Quinze ans après l'attentat d'Oklahoma City, certains observateurs, dont Bill Clinton, n'hésitent pas à établir un parallèle entre le climat politique actuel et celui qui avait poussé McVeigh à commettre ce qui était alors l'acte terroriste le plus meurtrier jamais perpétré sur le sol américain. L'ancien président s'est même inquiété de la colère qui anime le mouvement Tea Party, dont les militants protestent notamment contre la politique budgétaire de Barack Obama.

«Le mouvement Tea Party peut être une bonne chose s'il nous force à justifier chaque dollar que nous récoltons en impôts et chaque dollar que nous dépensons», a déclaré Bill Clinton vendredi lors d'un discours devant le Center for American Progress, groupe de recherche progressiste à Washington. «Mais quand vous êtes en colère, vous finissez parfois par produire des résultats qui sont aux antipodes de ceux que vous dites vouloir rechercher.»

«Ce que nous avons appris d'Oklahoma City n'est pas que nous devrions nous taire ou que nous ne devrions pas défendre nos opinions avec passion, mais que nos mots ont vraiment des conséquences. Il y a cette immense caisse de résonance, et les mots sont entendus par les sérieux comme par les délirants», a-t-il ajouté.

Dangereuse rhétorique

L'ancien président a notamment reproché à l'une des héroïnes du mouvement Tea Party, la représentante républicaine du Minnesota Michele Bachmann, d'accoler l'expression «gangster» au mot «gouvernement». Il aurait pu multiplier les exemples du genre, la rhétorique de l'extrême droite étant adoptée par un nombre croissant d'élus républicains et de commentateurs conservateurs, qui dénoncent la «tyrannie» du gouvernement, déplorent la «destruction de (leur) pays» ou appellent à une «seconde révolution».
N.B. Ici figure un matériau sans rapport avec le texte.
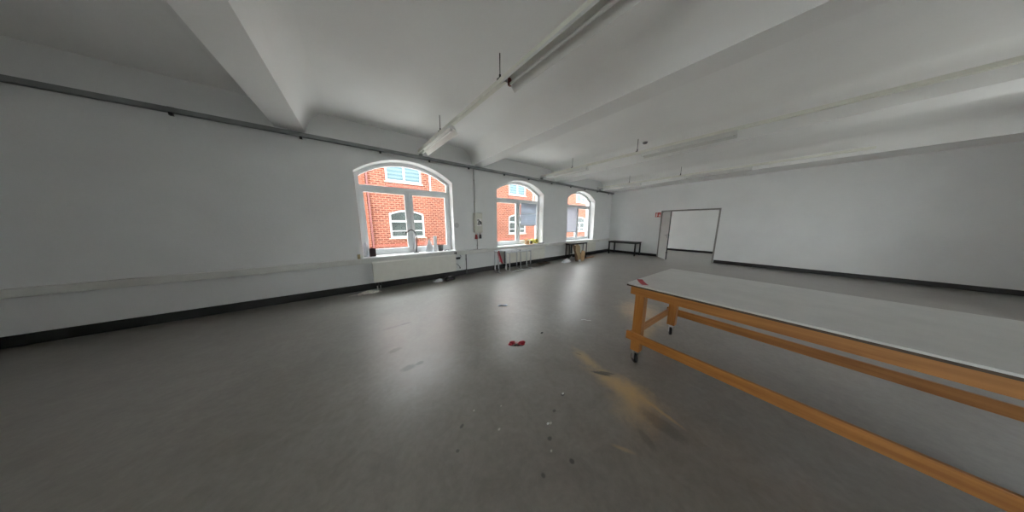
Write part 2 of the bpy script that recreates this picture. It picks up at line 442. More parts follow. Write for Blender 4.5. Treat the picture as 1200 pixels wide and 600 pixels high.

Quinze ans après l'attentat d'Oklahoma City, la «fièvre» antigouvernementale - le mot est celui de Bill Clinton - n'épargne pas l'État où McVeigh a frappé. Des dirigeants du mouvement Tea Party et des parlementaires conservateurs d'Oklahoma songent en effet à former une milice de citoyens pour combattre ce qu'ils considèrent comme les empiétements du gouvernement fédéral sur la souveraineté de l'État.

Selon ses promoteurs, une telle milice pourrait être autorisée par l'État d'Oklahoma en vertu du deuxième amendement de la Constitution des États-Unis.

«Le deuxième amendement traite précisément du droit des individus de porter des armes pour se protéger contre un gouvernement fédéral envahisseur», a déclaré Randy Brogman, parlementaire républicain qui tente de se faire élire au poste de gouverneur de l'État.

Un des dirigeants du Tea Party d'Oklahoma a pour sa part défendu l'idée de créer une milice dans un article publié sous le titre «Achetez plus d'armes, plus de munitions».